*WORK INSTRUCTIONS*
Each record below is to be reproduced without any change.
##########
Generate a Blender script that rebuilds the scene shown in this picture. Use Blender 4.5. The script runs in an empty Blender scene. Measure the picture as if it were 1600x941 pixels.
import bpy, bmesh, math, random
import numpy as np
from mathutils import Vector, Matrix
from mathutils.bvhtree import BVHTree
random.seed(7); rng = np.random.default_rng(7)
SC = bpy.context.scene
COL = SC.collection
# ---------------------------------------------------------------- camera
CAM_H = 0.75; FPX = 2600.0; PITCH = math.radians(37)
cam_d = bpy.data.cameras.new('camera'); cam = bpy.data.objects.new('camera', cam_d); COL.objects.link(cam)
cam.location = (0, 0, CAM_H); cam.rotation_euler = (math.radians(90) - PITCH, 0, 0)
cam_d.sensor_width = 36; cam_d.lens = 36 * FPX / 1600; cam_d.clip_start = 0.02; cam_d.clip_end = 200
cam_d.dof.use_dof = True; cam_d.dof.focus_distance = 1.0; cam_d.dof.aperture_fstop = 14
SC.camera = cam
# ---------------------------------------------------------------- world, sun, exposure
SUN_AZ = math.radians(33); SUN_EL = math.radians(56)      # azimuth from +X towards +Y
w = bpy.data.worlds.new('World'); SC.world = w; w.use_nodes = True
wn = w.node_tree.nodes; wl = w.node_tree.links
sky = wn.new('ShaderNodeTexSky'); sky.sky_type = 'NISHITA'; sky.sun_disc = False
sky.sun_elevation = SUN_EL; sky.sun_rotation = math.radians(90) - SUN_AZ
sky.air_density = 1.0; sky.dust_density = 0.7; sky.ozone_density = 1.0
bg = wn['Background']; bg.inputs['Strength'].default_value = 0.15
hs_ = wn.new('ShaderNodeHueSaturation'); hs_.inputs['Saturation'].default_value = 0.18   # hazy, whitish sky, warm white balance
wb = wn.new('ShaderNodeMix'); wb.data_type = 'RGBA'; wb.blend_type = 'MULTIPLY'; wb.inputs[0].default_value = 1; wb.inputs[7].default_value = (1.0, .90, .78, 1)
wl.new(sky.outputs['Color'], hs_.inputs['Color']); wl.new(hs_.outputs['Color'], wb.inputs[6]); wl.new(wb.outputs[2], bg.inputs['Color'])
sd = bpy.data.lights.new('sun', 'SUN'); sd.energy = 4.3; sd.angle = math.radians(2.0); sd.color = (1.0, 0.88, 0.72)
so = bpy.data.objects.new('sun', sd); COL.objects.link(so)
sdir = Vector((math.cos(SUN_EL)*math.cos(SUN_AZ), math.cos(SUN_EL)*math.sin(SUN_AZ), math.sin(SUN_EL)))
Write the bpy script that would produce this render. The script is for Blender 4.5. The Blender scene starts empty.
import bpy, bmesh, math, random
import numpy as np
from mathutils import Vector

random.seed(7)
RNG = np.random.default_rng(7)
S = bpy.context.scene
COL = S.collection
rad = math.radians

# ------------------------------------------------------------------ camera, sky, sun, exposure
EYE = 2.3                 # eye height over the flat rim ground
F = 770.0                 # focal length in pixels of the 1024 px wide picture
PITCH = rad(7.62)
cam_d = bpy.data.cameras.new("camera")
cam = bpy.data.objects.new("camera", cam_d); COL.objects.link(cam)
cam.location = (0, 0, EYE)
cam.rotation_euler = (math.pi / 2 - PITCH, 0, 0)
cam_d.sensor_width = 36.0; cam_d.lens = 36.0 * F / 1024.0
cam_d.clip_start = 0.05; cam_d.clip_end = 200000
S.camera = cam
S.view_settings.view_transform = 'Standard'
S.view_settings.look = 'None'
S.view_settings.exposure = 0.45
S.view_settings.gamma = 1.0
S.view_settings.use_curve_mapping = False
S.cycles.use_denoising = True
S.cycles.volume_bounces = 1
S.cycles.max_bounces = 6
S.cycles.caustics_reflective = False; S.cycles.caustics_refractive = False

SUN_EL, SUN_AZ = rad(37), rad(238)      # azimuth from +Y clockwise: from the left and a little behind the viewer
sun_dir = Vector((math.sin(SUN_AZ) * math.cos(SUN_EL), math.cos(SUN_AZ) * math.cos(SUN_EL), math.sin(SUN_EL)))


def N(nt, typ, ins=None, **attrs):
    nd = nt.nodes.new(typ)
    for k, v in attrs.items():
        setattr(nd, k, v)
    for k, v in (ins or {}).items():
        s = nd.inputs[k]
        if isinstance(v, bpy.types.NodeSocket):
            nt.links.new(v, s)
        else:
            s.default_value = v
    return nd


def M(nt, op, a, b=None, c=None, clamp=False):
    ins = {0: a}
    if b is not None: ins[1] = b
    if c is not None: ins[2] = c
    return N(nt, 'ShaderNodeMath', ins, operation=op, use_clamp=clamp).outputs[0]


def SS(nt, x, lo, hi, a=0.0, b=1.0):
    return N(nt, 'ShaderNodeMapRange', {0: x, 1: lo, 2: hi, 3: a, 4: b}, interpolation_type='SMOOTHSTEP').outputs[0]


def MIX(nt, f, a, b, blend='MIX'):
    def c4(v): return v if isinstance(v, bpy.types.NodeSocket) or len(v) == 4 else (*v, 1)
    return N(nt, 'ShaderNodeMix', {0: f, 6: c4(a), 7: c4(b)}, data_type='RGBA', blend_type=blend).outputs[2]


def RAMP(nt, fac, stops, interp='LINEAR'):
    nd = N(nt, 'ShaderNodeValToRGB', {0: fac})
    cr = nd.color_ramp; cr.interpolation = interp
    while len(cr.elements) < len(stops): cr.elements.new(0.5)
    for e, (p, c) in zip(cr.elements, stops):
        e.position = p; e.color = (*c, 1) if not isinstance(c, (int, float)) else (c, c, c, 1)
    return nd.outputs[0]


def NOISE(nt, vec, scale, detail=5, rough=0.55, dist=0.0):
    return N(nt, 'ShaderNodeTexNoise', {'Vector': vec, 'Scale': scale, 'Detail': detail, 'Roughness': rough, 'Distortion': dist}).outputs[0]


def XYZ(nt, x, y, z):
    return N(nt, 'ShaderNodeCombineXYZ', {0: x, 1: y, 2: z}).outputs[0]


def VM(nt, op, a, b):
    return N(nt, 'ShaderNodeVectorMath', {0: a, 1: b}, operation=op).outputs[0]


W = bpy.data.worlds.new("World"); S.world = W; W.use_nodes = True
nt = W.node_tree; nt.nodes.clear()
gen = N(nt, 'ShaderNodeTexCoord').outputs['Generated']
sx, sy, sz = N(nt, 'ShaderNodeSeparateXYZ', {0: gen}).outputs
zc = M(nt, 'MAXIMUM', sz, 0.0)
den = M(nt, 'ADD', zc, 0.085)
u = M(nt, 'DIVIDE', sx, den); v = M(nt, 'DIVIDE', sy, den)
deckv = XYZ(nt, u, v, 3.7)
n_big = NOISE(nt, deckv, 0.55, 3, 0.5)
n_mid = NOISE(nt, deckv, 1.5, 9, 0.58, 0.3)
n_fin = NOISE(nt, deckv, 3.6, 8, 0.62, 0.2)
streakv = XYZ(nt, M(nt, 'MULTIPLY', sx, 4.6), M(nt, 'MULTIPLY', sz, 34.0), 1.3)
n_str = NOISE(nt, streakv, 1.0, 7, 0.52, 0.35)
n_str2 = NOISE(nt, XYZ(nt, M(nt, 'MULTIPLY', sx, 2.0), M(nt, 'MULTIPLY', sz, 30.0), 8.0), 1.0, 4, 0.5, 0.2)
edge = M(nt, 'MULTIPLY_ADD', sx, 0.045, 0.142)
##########
*WRITTEN SOLUTION*
Generate a Blender script that rebuilds the scene shown in this picture. Use Blender 4.5. The script runs in an empty Blender scene. Measure the picture as if it were 1600x941 pixels.
import bpy, bmesh, math, random
import numpy as np
from mathutils import Vector, Matrix
from mathutils.bvhtree import BVHTree
random.seed(7); rng = np.random.default_rng(7)
SC = bpy.context.scene
COL = SC.collection
# ---------------------------------------------------------------- camera
CAM_H = 0.75; FPX = 2600.0; PITCH = math.radians(37)
cam_d = bpy.data.cameras.new('camera'); cam = bpy.data.objects.new('camera', cam_d); COL.objects.link(cam)
cam.location = (0, 0, CAM_H); cam.rotation_euler = (math.radians(90) - PITCH, 0, 0)
cam_d.sensor_width = 36; cam_d.lens = 36 * FPX / 1600; cam_d.clip_start = 0.02; cam_d.clip_end = 200
cam_d.dof.use_dof = True; cam_d.dof.focus_distance = 1.0; cam_d.dof.aperture_fstop = 14
SC.camera = cam
# ---------------------------------------------------------------- world, sun, exposure
SUN_AZ = math.radians(33); SUN_EL = math.radians(56)      # azimuth from +X towards +Y
w = bpy.data.worlds.new('World'); SC.world = w; w.use_nodes = True
wn = w.node_tree.nodes; wl = w.node_tree.links
sky = wn.new('ShaderNodeTexSky'); sky.sky_type = 'NISHITA'; sky.sun_disc = False
sky.sun_elevation = SUN_EL; sky.sun_rotation = math.radians(90) - SUN_AZ
sky.air_density = 1.0; sky.dust_density = 0.7; sky.ozone_density = 1.0
bg = wn['Background']; bg.inputs['Strength'].default_value = 0.15
hs_ = wn.new('ShaderNodeHueSaturation'); hs_.inputs['Saturation'].default_value = 0.18   # hazy, whitish sky, warm white balance
wb = wn.new('ShaderNodeMix'); wb.data_type = 'RGBA'; wb.blend_type = 'MULTIPLY'; wb.inputs[0].default_value = 1; wb.inputs[7].default_value = (1.0, .90, .78, 1)
wl.new(sky.outputs['Color'], hs_.inputs['Color']); wl.new(hs_.outputs['Color'], wb.inputs[6]); wl.new(wb.outputs[2], bg.inputs['Color'])
sd = bpy.data.lights.new('sun', 'SUN'); sd.energy = 4.3; sd.angle = math.radians(2.0); sd.color = (1.0, 0.88, 0.72)
so = bpy.data.objects.new('sun', sd); COL.objects.link(so)
sdir = Vector((math.cos(SUN_EL)*math.cos(SUN_AZ), math.cos(SUN_EL)*math.sin(SUN_AZ), math.sin(SUN_EL)))
Write the bpy script that would produce this render. The script is for Blender 4.5. The Blender scene starts empty.
import bpy, bmesh, math, random
import numpy as np
from mathutils import Vector

random.seed(7)
RNG = np.random.default_rng(7)
S = bpy.context.scene
COL = S.collection
rad = math.radians

# ------------------------------------------------------------------ camera, sky, sun, exposure
EYE = 2.3                 # eye height over the flat rim ground
F = 770.0                 # focal length in pixels of the 1024 px wide picture
PITCH = rad(7.62)
cam_d = bpy.data.cameras.new("camera")
cam = bpy.data.objects.new("camera", cam_d); COL.objects.link(cam)
cam.location = (0, 0, EYE)
cam.rotation_euler = (math.pi / 2 - PITCH, 0, 0)
cam_d.sensor_width = 36.0; cam_d.lens = 36.0 * F / 1024.0
cam_d.clip_start = 0.05; cam_d.clip_end = 200000
S.camera = cam
S.view_settings.view_transform = 'Standard'
S.view_settings.look = 'None'
S.view_settings.exposure = 0.45
S.view_settings.gamma = 1.0
S.view_settings.use_curve_mapping = False
S.cycles.use_denoising = True
S.cycles.volume_bounces = 1
S.cycles.max_bounces = 6
S.cycles.caustics_reflective = False; S.cycles.caustics_refractive = False

SUN_EL, SUN_AZ = rad(37), rad(238)      # azimuth from +Y clockwise: from the left and a little behind the viewer
sun_dir = Vector((math.sin(SUN_AZ) * math.cos(SUN_EL), math.cos(SUN_AZ) * math.cos(SUN_EL), math.sin(SUN_EL)))


def N(nt, typ, ins=None, **attrs):
    nd = nt.nodes.new(typ)
    for k, v in attrs.items():
        setattr(nd, k, v)
    for k, v in (ins or {}).items():
        s = nd.inputs[k]
        if isinstance(v, bpy.types.NodeSocket):
            nt.links.new(v, s)
        else:
            s.default_value = v
    return nd


def M(nt, op, a, b=None, c=None, clamp=False):
    ins = {0: a}
    if b is not None: ins[1] = b
    if c is not None: ins[2] = c
    return N(nt, 'ShaderNodeMath', ins, operation=op, use_clamp=clamp).outputs[0]


def SS(nt, x, lo, hi, a=0.0, b=1.0):
    return N(nt, 'ShaderNodeMapRange', {0: x, 1: lo, 2: hi, 3: a, 4: b}, interpolation_type='SMOOTHSTEP').outputs[0]


def MIX(nt, f, a, b, blend='MIX'):
    def c4(v): return v if isinstance(v, bpy.types.NodeSocket) or len(v) == 4 else (*v, 1)
    return N(nt, 'ShaderNodeMix', {0: f, 6: c4(a), 7: c4(b)}, data_type='RGBA', blend_type=blend).outputs[2]


def RAMP(nt, fac, stops, interp='LINEAR'):
    nd = N(nt, 'ShaderNodeValToRGB', {0: fac})
    cr = nd.color_ramp; cr.interpolation = interp
    while len(cr.elements) < len(stops): cr.elements.new(0.5)
    for e, (p, c) in zip(cr.elements, stops):
        e.position = p; e.color = (*c, 1) if not isinstance(c, (int, float)) else (c, c, c, 1)
    return nd.outputs[0]


def NOISE(nt, vec, scale, detail=5, rough=0.55, dist=0.0):
    return N(nt, 'ShaderNodeTexNoise', {'Vector': vec, 'Scale': scale, 'Detail': detail, 'Roughness': rough, 'Distortion': dist}).outputs[0]


def XYZ(nt, x, y, z):
    return N(nt, 'ShaderNodeCombineXYZ', {0: x, 1: y, 2: z}).outputs[0]


def VM(nt, op, a, b):
    return N(nt, 'ShaderNodeVectorMath', {0: a, 1: b}, operation=op).outputs[0]


W = bpy.data.worlds.new("World"); S.world = W; W.use_nodes = True
nt = W.node_tree; nt.nodes.clear()
gen = N(nt, 'ShaderNodeTexCoord').outputs['Generated']
sx, sy, sz = N(nt, 'ShaderNodeSeparateXYZ', {0: gen}).outputs
zc = M(nt, 'MAXIMUM', sz, 0.0)
den = M(nt, 'ADD', zc, 0.085)
u = M(nt, 'DIVIDE', sx, den); v = M(nt, 'DIVIDE', sy, den)
deckv = XYZ(nt, u, v, 3.7)
n_big = NOISE(nt, deckv, 0.55, 3, 0.5)
n_mid = NOISE(nt, deckv, 1.5, 9, 0.58, 0.3)
n_fin = NOISE(nt, deckv, 3.6, 8, 0.62, 0.2)
streakv = XYZ(nt, M(nt, 'MULTIPLY', sx, 4.6), M(nt, 'MULTIPLY', sz, 34.0), 1.3)
n_str = NOISE(nt, streakv, 1.0, 7, 0.52, 0.35)
n_str2 = NOISE(nt, XYZ(nt, M(nt, 'MULTIPLY', sx, 2.0), M(nt, 'MULTIPLY', sz, 30.0), 8.0), 1.0, 4, 0.5, 0.2)
edge = M(nt, 'MULTIPLY_ADD', sx, 0.045, 0.142)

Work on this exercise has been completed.